--- INPUT MATERIAL ---
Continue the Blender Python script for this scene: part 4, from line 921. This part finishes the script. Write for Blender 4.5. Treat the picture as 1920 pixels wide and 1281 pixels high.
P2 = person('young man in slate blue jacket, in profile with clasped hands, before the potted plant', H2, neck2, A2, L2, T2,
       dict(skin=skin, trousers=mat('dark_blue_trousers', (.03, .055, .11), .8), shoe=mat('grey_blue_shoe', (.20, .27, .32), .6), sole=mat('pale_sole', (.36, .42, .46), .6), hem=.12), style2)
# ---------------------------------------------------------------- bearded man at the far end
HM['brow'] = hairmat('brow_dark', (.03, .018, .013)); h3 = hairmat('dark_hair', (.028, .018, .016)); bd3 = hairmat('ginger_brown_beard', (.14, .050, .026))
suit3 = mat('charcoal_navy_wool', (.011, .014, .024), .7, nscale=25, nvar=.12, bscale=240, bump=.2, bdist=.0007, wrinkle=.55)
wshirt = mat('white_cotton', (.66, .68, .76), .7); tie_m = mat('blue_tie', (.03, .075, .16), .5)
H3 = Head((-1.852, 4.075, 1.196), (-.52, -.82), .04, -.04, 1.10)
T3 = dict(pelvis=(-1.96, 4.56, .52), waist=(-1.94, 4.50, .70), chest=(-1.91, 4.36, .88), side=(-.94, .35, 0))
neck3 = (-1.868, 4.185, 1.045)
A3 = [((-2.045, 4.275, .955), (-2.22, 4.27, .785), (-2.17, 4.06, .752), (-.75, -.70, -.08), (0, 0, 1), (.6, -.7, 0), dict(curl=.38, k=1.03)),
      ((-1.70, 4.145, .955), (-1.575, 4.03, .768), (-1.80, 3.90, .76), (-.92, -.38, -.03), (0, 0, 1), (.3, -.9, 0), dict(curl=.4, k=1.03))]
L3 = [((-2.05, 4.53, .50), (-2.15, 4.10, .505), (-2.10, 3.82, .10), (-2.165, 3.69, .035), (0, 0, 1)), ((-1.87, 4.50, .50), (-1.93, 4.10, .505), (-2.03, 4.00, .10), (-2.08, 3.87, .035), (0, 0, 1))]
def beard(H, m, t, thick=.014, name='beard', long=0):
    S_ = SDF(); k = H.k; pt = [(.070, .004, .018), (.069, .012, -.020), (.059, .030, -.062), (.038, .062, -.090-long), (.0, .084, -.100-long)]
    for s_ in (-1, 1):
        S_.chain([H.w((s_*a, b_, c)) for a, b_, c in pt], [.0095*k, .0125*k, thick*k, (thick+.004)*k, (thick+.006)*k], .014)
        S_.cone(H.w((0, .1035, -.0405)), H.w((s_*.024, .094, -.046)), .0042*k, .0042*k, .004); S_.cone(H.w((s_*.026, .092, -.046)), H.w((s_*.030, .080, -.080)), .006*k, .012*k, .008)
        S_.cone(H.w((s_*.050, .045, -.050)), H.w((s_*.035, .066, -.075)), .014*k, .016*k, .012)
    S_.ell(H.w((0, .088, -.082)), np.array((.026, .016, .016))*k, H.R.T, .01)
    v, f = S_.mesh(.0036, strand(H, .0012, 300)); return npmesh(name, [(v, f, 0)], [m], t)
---
--- INPUT MATERIAL ---
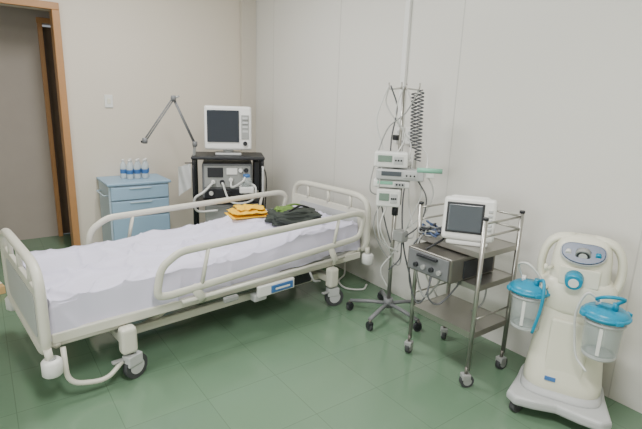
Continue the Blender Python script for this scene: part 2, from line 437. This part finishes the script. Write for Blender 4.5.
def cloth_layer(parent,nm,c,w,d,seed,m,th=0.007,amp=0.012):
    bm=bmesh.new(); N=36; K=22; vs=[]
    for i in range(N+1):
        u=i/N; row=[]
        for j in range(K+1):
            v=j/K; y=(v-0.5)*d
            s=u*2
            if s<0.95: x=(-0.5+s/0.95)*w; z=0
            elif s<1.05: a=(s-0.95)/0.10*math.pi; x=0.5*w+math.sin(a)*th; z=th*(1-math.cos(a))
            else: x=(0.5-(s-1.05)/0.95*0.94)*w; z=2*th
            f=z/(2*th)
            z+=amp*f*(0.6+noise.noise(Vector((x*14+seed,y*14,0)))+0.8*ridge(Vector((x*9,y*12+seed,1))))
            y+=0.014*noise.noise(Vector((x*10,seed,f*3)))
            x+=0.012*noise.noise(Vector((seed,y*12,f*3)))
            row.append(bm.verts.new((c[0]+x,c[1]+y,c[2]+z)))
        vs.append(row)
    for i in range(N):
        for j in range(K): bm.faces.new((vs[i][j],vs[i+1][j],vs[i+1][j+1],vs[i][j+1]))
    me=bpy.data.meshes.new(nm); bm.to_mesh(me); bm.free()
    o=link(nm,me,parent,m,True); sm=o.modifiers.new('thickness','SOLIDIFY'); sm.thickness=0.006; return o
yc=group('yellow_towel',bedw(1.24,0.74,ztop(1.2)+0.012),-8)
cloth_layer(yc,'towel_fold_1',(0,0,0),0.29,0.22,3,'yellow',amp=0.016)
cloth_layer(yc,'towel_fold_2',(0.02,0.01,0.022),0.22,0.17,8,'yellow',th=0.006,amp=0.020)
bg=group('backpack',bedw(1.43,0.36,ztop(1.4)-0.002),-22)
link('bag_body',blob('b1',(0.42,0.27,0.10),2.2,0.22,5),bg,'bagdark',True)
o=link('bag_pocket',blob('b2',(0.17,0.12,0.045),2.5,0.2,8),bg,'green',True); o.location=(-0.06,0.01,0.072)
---
--- INPUT MATERIAL ---
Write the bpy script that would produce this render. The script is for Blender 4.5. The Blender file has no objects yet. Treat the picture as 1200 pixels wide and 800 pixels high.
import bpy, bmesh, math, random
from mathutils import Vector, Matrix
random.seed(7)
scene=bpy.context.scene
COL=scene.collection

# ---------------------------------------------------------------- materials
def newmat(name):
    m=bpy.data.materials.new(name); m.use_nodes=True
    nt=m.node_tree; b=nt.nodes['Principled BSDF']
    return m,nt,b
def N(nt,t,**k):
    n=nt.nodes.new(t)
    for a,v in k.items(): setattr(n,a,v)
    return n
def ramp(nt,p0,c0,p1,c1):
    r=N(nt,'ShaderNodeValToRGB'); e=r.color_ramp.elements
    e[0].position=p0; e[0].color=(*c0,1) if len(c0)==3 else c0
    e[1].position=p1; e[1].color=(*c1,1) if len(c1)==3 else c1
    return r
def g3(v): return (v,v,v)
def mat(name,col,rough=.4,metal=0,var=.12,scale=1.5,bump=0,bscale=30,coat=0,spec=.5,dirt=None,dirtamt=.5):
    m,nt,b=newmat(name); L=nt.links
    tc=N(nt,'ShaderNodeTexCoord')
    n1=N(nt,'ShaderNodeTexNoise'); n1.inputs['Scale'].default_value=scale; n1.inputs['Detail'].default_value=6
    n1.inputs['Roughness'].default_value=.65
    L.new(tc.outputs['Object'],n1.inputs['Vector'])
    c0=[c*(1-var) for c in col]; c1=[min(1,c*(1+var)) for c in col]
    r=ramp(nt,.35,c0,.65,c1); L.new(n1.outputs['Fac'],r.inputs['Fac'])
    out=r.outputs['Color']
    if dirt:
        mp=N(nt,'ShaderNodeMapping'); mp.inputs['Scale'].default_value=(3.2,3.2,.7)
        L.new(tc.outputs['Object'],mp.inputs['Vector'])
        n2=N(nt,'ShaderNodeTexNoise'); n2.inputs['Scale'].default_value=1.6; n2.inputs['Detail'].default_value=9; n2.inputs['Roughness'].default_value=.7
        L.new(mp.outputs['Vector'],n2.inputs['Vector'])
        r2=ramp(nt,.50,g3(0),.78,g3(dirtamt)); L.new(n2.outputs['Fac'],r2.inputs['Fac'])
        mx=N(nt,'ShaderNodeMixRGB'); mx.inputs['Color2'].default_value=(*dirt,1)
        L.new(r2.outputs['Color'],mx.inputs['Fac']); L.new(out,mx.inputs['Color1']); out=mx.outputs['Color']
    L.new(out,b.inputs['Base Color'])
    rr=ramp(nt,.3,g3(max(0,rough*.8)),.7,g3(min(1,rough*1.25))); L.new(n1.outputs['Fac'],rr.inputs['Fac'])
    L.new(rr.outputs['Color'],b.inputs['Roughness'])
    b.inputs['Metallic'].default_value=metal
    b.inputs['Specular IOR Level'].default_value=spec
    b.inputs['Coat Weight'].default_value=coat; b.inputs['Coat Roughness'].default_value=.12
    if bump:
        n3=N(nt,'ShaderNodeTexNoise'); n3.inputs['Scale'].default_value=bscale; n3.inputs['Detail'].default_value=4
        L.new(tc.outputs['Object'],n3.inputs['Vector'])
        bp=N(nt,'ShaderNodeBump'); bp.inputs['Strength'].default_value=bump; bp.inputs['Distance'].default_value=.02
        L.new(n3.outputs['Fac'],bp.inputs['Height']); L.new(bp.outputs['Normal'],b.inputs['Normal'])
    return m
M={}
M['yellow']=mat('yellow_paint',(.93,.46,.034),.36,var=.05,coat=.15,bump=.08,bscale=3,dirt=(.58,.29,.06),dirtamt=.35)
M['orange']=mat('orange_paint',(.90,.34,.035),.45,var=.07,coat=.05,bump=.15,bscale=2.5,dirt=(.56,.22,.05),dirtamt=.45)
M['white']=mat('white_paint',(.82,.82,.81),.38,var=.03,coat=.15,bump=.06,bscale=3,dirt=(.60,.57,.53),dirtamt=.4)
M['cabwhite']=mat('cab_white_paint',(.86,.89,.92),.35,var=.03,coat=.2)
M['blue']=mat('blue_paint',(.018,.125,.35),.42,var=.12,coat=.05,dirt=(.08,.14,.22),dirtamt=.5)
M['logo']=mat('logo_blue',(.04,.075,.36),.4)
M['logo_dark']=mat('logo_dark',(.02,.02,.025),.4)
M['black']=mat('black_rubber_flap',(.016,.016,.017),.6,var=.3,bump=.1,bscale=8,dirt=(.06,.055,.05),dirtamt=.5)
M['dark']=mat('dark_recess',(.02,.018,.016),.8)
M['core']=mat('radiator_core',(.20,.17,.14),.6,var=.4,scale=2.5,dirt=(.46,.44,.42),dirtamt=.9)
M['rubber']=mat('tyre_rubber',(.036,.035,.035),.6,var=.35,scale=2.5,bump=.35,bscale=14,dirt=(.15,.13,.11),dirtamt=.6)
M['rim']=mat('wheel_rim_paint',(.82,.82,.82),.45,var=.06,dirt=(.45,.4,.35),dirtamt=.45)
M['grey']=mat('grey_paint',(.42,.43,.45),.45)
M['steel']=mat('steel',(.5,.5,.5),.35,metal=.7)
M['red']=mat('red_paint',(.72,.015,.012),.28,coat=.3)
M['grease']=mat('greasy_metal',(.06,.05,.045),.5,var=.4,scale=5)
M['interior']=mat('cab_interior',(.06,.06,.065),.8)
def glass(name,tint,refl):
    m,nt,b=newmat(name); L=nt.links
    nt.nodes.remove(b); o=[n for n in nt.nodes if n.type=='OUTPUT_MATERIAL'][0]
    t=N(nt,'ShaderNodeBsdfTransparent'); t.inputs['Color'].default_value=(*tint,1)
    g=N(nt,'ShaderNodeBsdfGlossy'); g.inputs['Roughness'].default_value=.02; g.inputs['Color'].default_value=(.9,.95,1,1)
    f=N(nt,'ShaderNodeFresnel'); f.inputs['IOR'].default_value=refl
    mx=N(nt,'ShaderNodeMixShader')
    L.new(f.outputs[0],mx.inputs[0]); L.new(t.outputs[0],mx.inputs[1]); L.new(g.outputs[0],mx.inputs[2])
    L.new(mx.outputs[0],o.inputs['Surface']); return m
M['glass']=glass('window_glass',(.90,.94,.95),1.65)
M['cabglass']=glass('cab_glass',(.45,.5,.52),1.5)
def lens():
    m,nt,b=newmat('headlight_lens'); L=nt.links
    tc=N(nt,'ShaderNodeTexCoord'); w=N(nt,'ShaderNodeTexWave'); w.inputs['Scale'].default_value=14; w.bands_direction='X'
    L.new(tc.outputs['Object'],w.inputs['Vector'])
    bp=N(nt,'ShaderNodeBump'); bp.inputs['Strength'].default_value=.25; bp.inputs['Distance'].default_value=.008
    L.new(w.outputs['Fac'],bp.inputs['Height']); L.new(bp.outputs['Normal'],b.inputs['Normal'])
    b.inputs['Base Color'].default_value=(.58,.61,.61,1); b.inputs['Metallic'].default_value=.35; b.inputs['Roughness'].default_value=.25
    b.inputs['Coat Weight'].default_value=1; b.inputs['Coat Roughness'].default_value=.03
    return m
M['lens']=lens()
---
WRITTEN REQUEST: Every line from the one containing "Write the bpy" through the one containing "COL=scene.collection" is to be given again exactly, both ends included, and no line outside that range.

RESULT FOR THIS TASK:
Write the bpy script that would produce this render. The script is for Blender 4.5. The Blender file has no objects yet. Treat the picture as 1200 pixels wide and 800 pixels high.
import bpy, bmesh, math, random
from mathutils import Vector, Matrix
random.seed(7)
scene=bpy.context.scene
COL=scene.collection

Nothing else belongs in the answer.